El decisivo triunfo patriota en Junín con un ejército ya unificado, y bajo la dirección de Bolívar, no hubiese sido posible sin el apoyo de las guerrillas y montoneras patriotas que se mantuvieron fieles a lo largo de la guerra. Ese corredor andino que tuvo que trasponer el ejército libertador desde la sierra de Trujillo, pasando por Huaraz, Conchucos y Huánuco, aun aguarda a nuevos historiadores. Recuperar tales realizaciones y el compromiso de esos pueblos, podría aliviar un poco el escepticismo y la poca valoración que se tiene sobre la participación popular en favor del establecimiento de la república. Si el Perú fue el desenlace de una guerra de dimensiones continentales, por ello mismo aquí no solo confluyeron tropas de toda la periferia, sino también llegó toda la acumulación doctrinaria del ciclo revolucionario continental. La cultura política de los sectores plebeyos se gestó en tal escenario y daría lugar, según Jorge Basadre, a un periodo lleno de color y de energía durante las primeras décadas republicanas. Un periodo al que Sebastián Lorente denomino “el siglo de las revoluciones”.
En el actual y convulsionado escenario del Bicentenario, sería oportuno ensayar todas las aproximaciones posibles, para proponer múltiples balances sobre los logros y frustraciones republicanas.
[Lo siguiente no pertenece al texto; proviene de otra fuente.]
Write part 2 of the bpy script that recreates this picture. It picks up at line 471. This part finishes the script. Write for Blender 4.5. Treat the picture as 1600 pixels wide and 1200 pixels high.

Escudriñar cómo así, la republica plebeya que se instaló tempranamente, con sus símbolos, alegorías, promesas, y donde las mayorías sociales eran su parte constitutiva, andando el tiempo, luego del zafarrancho del guano, la frustración que fue el civilismo, la culpa colectiva por la derrota en la guerra con Chile, las expectativas que despertó el auroral aprismo y la barbarie del senderismo; ahora mismo no deja de contemplar con indignación y a veces con impotencia y furia, a esta frívola y mediocre republica agrietada.